Stony Brook University President Andrea Goldsmith spoke on April 17 about the history and future of wireless technology during her Inauguration Week lecture, “How I Fell in Love with Wireless,” at the Charles B. Wang Center Theater.
Goldsmith’s talk focused on how she entered the field of wireless communications as an engineering math student at UC Berkeley in the 1980s. She said a mentor suggested communications for its mathematical foundation and practical impact, a decision that shaped her career. “That was a lesson in how a mentor can have a big impact on your life, because if he had not suggested that, I never would have had the incredible opportunities I’ve had to work in this amazing field,” Goldsmith said.
She described entering Silicon Valley after graduation when commercial wireless communication was just beginning. Despite industry challenges, she found opportunities at Maxim Technologies and became captivated by the possibilities of communicating wirelessly across the globe. “I fell in love with wireless communication,” she said. “The notion that you could communicate over wireless channels anywhere in the world and imagining what that might be just captivated me.”
Goldsmith addressed ongoing technological challenges such as spectrum limitations, signal power reduction, ultra-reliability, and low latency needed for applications like telemedicine and autonomous driving. Reflecting on industry promises around new standards like 5G and upcoming work on 6G, she quoted Jonathan Swift: ‘Promises and pie crust are made to be broken.’ She added: “That’s especially true in wireless standards, because those promises drive all the work that goes into the next generation of standards… Right now, there are a lot of people working on the 6G standard, and in 2030 we’ll have that.”
Discussing artificial intelligence (AI), Goldsmith traced its evolution from early computational approaches to modern deep learning methods influencing current research directions. She explained how AI will be central to optimizing future networks: “6G calls itself ‘AI-native,’ which means it will use AI to do a kind of optimization in the cloud to figure out user patterns… AI is really going to play a big role in wireless networking optimization.” Initially skeptical about AI’s relevance for communications research, Goldsmith said her own findings changed her perspective: “One of the things that taught me at a higher scale was that AI works really well when we don’t have good mathematical models or we have complexity constraints… This is where AI has demonstrated that it can play a big role…”

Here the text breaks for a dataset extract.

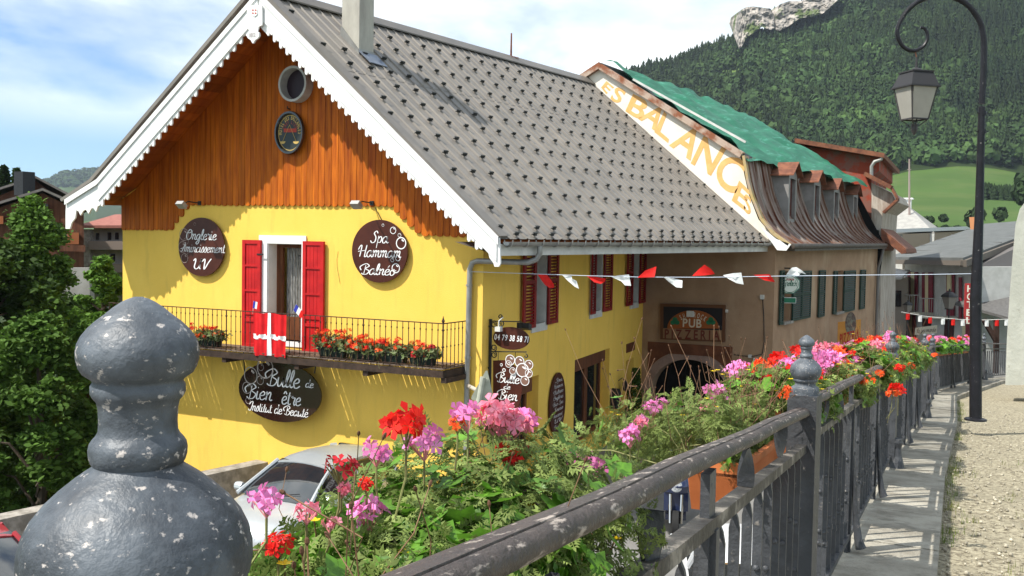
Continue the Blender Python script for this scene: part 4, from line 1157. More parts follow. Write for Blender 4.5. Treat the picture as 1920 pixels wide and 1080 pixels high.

In closing remarks, Goldsmith compared Stony Brook’s efforts building quantum internet infrastructure with pioneering milestones like UCLA’s creation of ARPANET. She highlighted Stony Brook’s establishment of a quantum internet across Long Island—with plans for statewide expansion backed by $300 million from New York State—and concluded: “So you’ll see that the quantum internet started here at Stony Brook will eventually connect every quantum device throughout the country and around the world… This is an exciting time for wireless communication, maybe the most exciting time ever because of applications it will enable.”